Quinn Cummings – The Goodbye Girl (1977)

After a Best Supporting Actress nomination for her role as Lucy in Neil Simon’s rom-com The Goodbye Girl, Quinn Cummings only ever appeared in one more movie (1989’s little-seen Listen To Me). There were a few TV roles to keep her ticking over, but her true calling came later, as a writer. She’s penned two books about her parenting and education as well as written for magazines and newspapers such as People, Time and The Wall St. Journal. She also invented a successful baby sling called ‘The HipHugger’. And, hey – who needs more Oscar glory when you can sell elasticated parenting products to wholesalers, eh?!

Jackie Cooper – Skippy (1931)

Back in the early days of the Academy Awards, Skippy (nothing to do with the kangaroo) brought its tiny child star Jackie Cooper a surprise Best Actor nomination. At just 9 years and 20 days of age on the date of his nomination, the nod turned out to be the highlight of Cooper’s acting career.

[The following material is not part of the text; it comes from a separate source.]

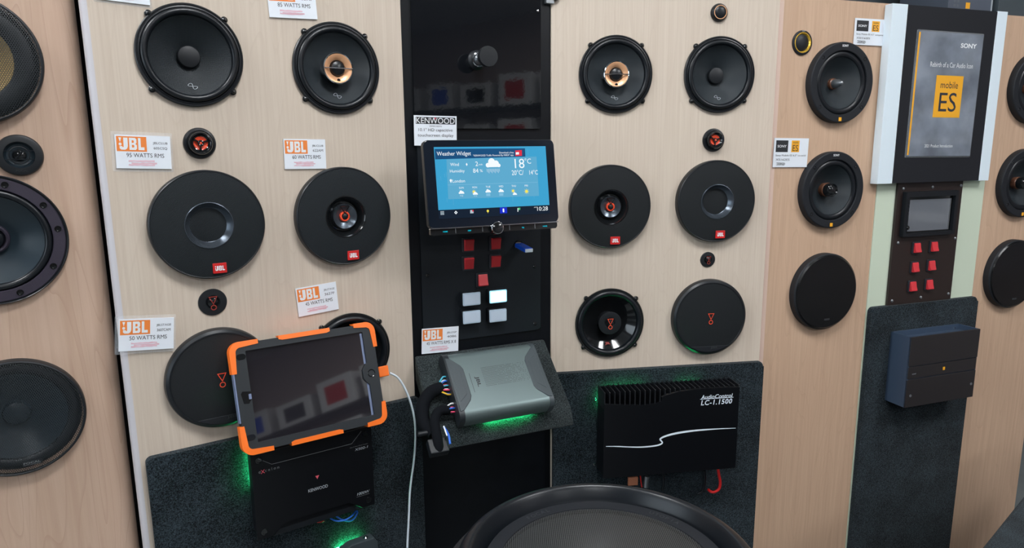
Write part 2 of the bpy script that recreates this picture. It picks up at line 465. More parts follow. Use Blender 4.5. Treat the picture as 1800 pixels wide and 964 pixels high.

He carried on appearing in smaller roles in movies and on TV, but never really broke through to the big time. Away from Hollywood he became a Captain in the US Army and then becoming a big-shot TV exec. But he didn’t abandon the big screen entirely. He later went on to play Clark Kent’s editor Perry White in the Christopher Reeve Superman films. Cooper sadly passed away in 2011.

Jodie Foster – ‘Taxi Driver’ (1976)

Jodie who? We’re joking of course. Of all the pint-sized Oscar nominees, Jodie has been by far the most successful, enjoying a stellar career in films like The Silence of the Lambs, Panic Room and Contact. Not forgetting her epic coming out speech at this year’s Golden Globes of course. We sometimes forget that her big break was playing Iris, the tragic 12-year-old prostitute in Martin Scorsese’s masterpiece Taxi Driver. An experienced child actress, she ousted the likes of Melanie Griffith, Linda Blair and Carrie Fisher for the role. More recently, Foster has established herself as a director, helming an episode in the most recent series of Black Mirror.